Das Bundesverfassungsgericht lässt in seinem heutigen Beschluss zur Regelung der elterlichen Sorge bei nicht verheirateten Eltern eine deutliche Präferenz für das sogenannte Antragsmodell erkennen. Die Bundesjustizministerin sollte ihre Position deshalb überdenken, erklärt Christine Lambrecht.
Das Bundesverfassungsgericht hat unsere Position mit seinem Beschluss vom 21. Juli 2010 (1 BvR 420/09) in zweifacher Hinsicht bestätigt: Es ist verfassungsrechtlich nicht zu beanstanden, dass der Gesetzgeber das elterliche Sorgerecht für das nichteheliche Kind zunächst alleine der Mutter übertragen hat.

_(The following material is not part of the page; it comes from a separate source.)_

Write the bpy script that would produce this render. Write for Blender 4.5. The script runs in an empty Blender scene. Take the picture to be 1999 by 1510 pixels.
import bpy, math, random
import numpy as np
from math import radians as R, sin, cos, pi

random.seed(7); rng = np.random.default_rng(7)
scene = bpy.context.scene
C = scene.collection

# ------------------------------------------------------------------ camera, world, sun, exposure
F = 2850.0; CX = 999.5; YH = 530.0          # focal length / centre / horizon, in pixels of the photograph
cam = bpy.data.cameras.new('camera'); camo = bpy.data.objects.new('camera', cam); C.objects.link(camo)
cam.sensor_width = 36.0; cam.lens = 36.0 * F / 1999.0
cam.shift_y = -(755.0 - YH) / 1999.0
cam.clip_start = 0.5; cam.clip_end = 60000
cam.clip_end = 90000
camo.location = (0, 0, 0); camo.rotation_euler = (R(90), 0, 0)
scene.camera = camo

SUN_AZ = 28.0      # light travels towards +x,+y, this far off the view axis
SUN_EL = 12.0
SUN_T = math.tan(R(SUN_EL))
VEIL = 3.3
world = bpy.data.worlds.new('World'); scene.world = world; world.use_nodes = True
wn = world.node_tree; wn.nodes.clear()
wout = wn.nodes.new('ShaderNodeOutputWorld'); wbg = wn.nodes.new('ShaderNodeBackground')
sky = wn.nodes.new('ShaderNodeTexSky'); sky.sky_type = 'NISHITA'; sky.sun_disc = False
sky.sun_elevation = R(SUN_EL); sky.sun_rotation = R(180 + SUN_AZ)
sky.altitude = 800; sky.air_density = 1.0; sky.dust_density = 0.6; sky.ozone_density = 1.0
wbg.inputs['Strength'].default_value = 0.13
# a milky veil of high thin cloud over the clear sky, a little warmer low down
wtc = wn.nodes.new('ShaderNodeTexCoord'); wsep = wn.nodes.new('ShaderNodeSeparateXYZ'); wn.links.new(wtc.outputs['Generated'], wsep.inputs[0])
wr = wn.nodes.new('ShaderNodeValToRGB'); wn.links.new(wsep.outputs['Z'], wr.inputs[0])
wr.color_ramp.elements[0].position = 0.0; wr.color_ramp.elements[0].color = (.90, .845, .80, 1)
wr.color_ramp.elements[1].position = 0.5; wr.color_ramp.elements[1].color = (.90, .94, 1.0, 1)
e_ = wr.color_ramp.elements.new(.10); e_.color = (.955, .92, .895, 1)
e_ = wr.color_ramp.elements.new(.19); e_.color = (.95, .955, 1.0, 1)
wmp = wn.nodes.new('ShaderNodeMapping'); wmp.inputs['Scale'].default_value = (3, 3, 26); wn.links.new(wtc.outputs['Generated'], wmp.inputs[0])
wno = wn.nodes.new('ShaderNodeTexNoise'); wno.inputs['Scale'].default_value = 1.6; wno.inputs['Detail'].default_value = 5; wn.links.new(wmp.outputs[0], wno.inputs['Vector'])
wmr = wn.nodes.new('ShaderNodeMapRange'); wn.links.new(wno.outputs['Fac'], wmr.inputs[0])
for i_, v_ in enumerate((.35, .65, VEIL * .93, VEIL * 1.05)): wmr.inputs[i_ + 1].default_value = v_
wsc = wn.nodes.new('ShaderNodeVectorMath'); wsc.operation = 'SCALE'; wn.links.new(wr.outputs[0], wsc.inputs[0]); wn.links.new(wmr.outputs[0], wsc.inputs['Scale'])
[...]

Dem Vater muss jedoch die Möglichkeit eingeräumt werden, gerichtlich überprüfen zu lassen, ob er aus Gründen des Kindeswohls an der elterlichen Sorge zu beteiligen ist.
Wir sind der Auffassung, dass Väter, die kontinuierlich und intensiv Verantwortung tragen sowie ausreichend und regelmäßig Unterhalt zahlen, die Teilhabe an der gemeinsamen Sorge ermöglicht werden soll.

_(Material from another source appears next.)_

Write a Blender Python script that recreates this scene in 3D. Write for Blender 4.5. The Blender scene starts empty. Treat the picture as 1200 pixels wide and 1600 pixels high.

Das Bundesverfassungsgericht bestätigte jedoch auch, dass der Gesetzgeber tragfähige Gründe hat, von einer gemeinsamen Sorge ab Geburt abzusehen. Denn, so erläutert das Gericht, die elterliche Übereinstimmung über die Anerkennung der Vaterschaft lässt nicht unbedingt darauf schließen, dass die Eltern bereit und in der Lage sind, die Sorge für das Kind unter hinreichender Berücksichtigung des Kindeswohls gemeinsam auszuüben. Es könne keineswegs immer von einer tragfähigen Beziehung zwischen den Eltern ausgegangen werden, die gewährleistet, dass die Ausübung der gemeinsamen elterlichen Sorge hinreichend konfliktfrei verläuft und das Kindeswohl nicht beeinträchtigt. Der Gesetzgeber könne in seine Erwägungen durchaus miteinbeziehen, dass eine generelle gemeinsame elterliche Sorge auch solche Fälle umfassen würde, in denen aufgrund massiver Konflikte zwischen den Eltern das Kindeswohl so lange in Mitleidenschaft gezogen würde, bis die gemeinsame Sorge durch gerichtliche Entscheidung wieder aufgehoben würde.

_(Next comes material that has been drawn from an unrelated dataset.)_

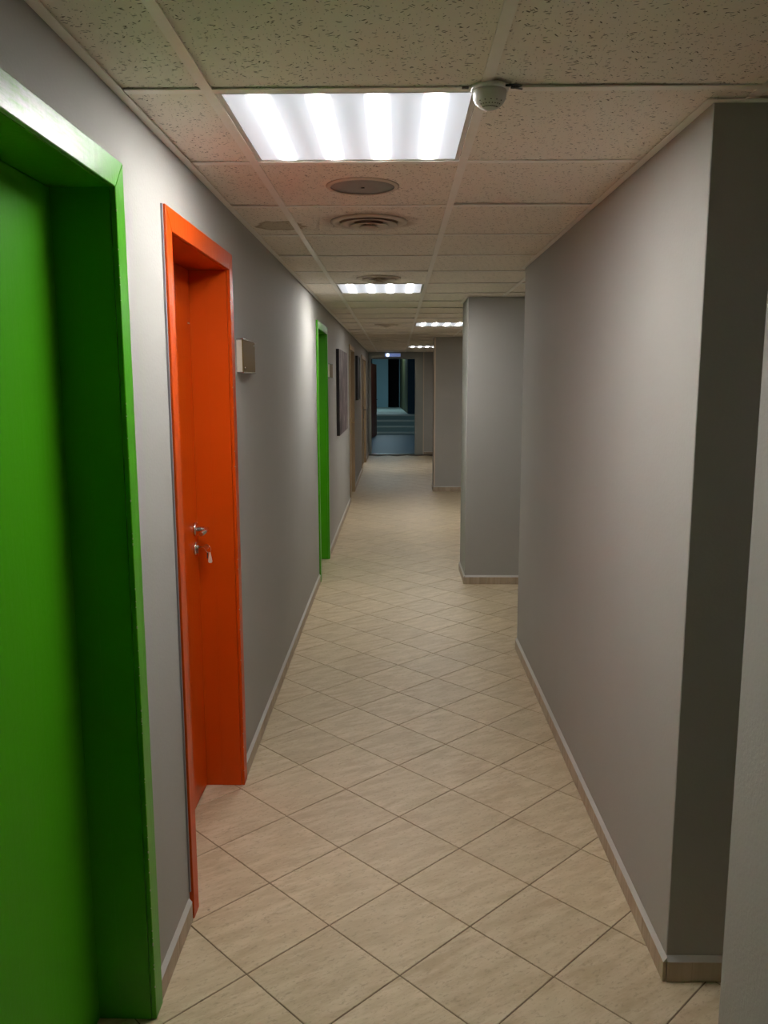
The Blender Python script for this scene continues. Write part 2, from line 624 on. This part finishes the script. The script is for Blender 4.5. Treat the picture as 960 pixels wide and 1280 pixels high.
# ---------------------------------------------------------------- ceiling
ceiling = MB().box(-1.2, XS + 0.1, YB - 0.1, YE, H + 0.22, H + 0.32).build(
    'ceiling', M['plenum'], kind='structure', label='suspended ceiling of square mineral fibre panels in a pale grid')
PZ = H + 0.0016
LIGHTS = {(0, 1): 'a', (6, 1): 'b', (12, 2): 'c', (22, 2): 'd'}
BW = 0.012
stuff_panels = MB()
stuff_tees = MB()


def panel_into(mb, x0, x1, y0, y1, dz):
    t = 0.014
    c = 0.0015
    i = len(mb.v)
    xs = [(x0, y0), (x1, y0), (x1, y1), (x0, y1)]
    mb.v += [(x, y, PZ + d + c) for (x, y), d in zip(xs, dz)]
    xi = [(x0 + c, y0 + c), (x1 - c, y0 + c), (x1 - c, y1 - c), (x0 + c, y1 - c)]
    mb.v += [(x, y, PZ + d) for (x, y), d in zip(xi, dz)]
    mb.v += [(x, y, PZ + d + t) for (x, y), d in zip(xs, dz)]
    fs = [(4, 7, 6, 5), (8, 9, 10, 11)]
    for a in range(4):
        b = (a + 1) % 4
        fs += [(a, b, 4 + b, 4 + a), (8 + a, 8 + b, b, a)]
    mb.f += [tuple(i + q for q in f) for f in fs]
    mb.s += [False] * len(fs)


cols = [(XL + 0.004, BAR_X[1]), (BAR_X[1], BAR_X[2]), (BAR_X[2], BAR_X[3]), (BAR_X[3], BAR_X[4]), (BAR_X[4], XS)]
for k in range(-19, 27):
    y0, y1 = row(k), min(row(k + 1), YE - 0.004)
    y0 = max(y0, YB + 0.004)
    if y1 - y0 < 0.05:
        continue
    for c, (x0, x1) in enumerate(cols):
        if (k, c) in LIGHTS:
            continue
        g = 0.003
        dz = [random.uniform(0, 0.0015), random.uniform(0, 0.0015), random.uniform(0.0005, 0.008) * random.random(), random.uniform(0.0005, 0.008) * random.random()]
        a0, a1 = (x0 + (g if c else 0.0)), x1 - g
        if -3 <= k <= 8 and c < 4:
            mb = MB()
            panel_into(mb, a0, a1, y0 + g, y1 - g, dz)
            mb.build('ceiling_panel', M['panel'], ceiling)
        else:
            panel_into(stuff_panels, a0, a1, y0 + g, y1 - g, dz)
stuff_panels.build('ceiling_panel_field', M['panel'], ceiling, kind='stuff')


def tee(x0, x1, y0, y1):
    """flange with its upstanding web"""
    mb = MB().box(x0, x1, y0, y1, H - 0.0018, H + 0.0010)
    if x1 - x0 < y1 - y0:
        xm = (x0 + x1) / 2
        mb.box(xm - 0.001, xm + 0.001, y0, y1, H + 0.0010, H + 0.035)
    else:
        ym = (y0 + y1) / 2
        mb.box(x0, x1, ym - 0.001, ym + 0.001, H + 0.0010, H + 0.035)
    return mb


for b in range(1, 5):
    tee(BAR_X[b] - BW, BAR_X[b] + BW, YB + 0.01, YE - 0.01).build('main_tee', M['grid'], ceiling)
for k in range(-18, 27):
    y = row(k)
    if y > YE - 0.05:
        continue
    for c, (x0, x1) in enumerate(cols):
        mb = tee(x0 + (BW if c else 0.02), x1 - BW, y - BW, y + BW)
        if -3 <= k <= 9 and c < 4:
            mb.build('cross_tee', M['grid'], ceiling)
        else:
            o = len(stuff_tees.v)
            stuff_tees.v += mb.v
            stuff_tees.f += [tuple(o + q for q in f) for f in mb.f]
            stuff_tees.s += mb.s
stuff_tees.build('cross_tee_field', M['grid'], ceiling, kind='stuff')


def angle(x0, x1, y0, y1, inward):
    """L-shaped wall moulding under the panels along one wall face"""
    f, t = 0.022, 0.0016
    mb = MB()
    if inward == 'x+':
        mb.box(x0, x0 + f, y0, y1, H - 0.0032, H - 0.0012); mb.box(x0, x0 + t, y0, y1, H - 0.0012, H + 0.02)
    elif inward == 'x-':
        mb.box(x0 - f, x0, y0, y1, H - 0.0032, H - 0.0012); mb.box(x0 - t, x0, y0, y1, H - 0.0012, H + 0.02)
    elif inward == 'y-':
        mb.box(x0, x1, y0 - f, y0, H - 0.0032, H - 0.0012); mb.box(x0, x1, y0 - t, y0, H - 0.0012, H + 0.02)
    else:
        mb.box(x0, x1, y0, y0 + f, H - 0.0032, H - 0.0012); mb.box(x0, x1, y0, y0 + t, H - 0.0012, H + 0.02)
    mb.build('wall_angle', M['grid'], ceiling)


angle(XL + 0.0005, 0, YB + 0.02, YE - 0.02, 'x+')
angle(XR - 0.0005, 0, 1.978, 4.782, 'x-')
angle(XR, XS - 0.01, 1.9995, 0, 'y-')
angle(XR, XS - 0.01, 4.7605, 0, 'y+')
angle(0.5325, 0, 6.34, 6.89, 'x-')
angle(0.533, XS - 0.01, 6.3595, 0, 'y-')
angle(0.5325, 0, 11.93, 12.37, 'x-')
angle(0.533, XS - 0.01, 11.9495, 0, 'y-')
angle(XL + 0.03, XS - 0.03, YE - 0.0005, 0, 'y-')


# ---------------------------------------------------------------- luminaires
def luminaire(k, c, label, tube, gap):
    x0, x1 = cols[c]
    y0, y1 = row(k), row(k + 1)
    e = empty('ceiling_light', ((x0 + x1) / 2, (y0 + y1) / 2, H), label=label, category='ceiling light',
              group='square ceiling lights along the corridor')
    i, w = BW + 0.001, 0.012
    X0, X1, Y0, Y1 = x0 + i, x1 - i, y0 + i, y1 - i
    fr = MB()
    z0, z1 = H + 0.0002, H + 0.006
    fr.box(X0, X1, Y0, Y0 + w, z0, z1).box(X0, X1, Y1 - w, Y1, z0, z1)
    fr.box(X0, X0 + w, Y0 + w, Y1 - w, z0, z1).box(X1 - w, X1, Y0 + w, Y1 - w, z0, z1)
    fr.build('frame', M['white_plastic'], e)
    lx0, lx1, ly0, ly1 = X0 + w * 0.6, X1 - w * 0.6, Y0 + w * 0.6, Y1 - w * 0.6
    MB().box(lx0, lx1, ly0, ly1, H + 0.0022, H + 0.0055).build(
        'lens', lens_mat('lit_lens', lx0, lx1, ly0, ly1, gap, tube), e, label='opal lens glowing over four tubes')
    hs = MB().box(X0, X1, Y0, Y1, H + 0.075, H + 0.08)
    hs.box(X0, X0 + 0.002, Y0, Y1, H + 0.006, H + 0.075).box(X1 - 0.002, X1, Y0, Y1, H + 0.006, H + 0.075)
    hs.box(X0, X1, Y0, Y0 + 0.002, H + 0.006, H + 0.075).box(X0, X1, Y1 - 0.002, Y1, H + 0.006, H + 0.075)
    hs.build('housing', M['white_plastic'], e)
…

Frau Bundesjustizministerin, das Bundesverfassungsgericht lässt in seinem Beschluss eine deutliche Präferenz für das sogenannte Antragsmodell erkennen. Dies sollten Sie zum Anlass nehmen, die von Ihnen angekündigte Regelung einer gemeinsamen Sorge von nicht verheirateten Eltern ab Geburt (sogenannten Regelmodell) noch einmal zu überdenken. Die Lektüre der Entscheidung verdeutlicht die negativen Auswirkungen einer derartigen Regelung.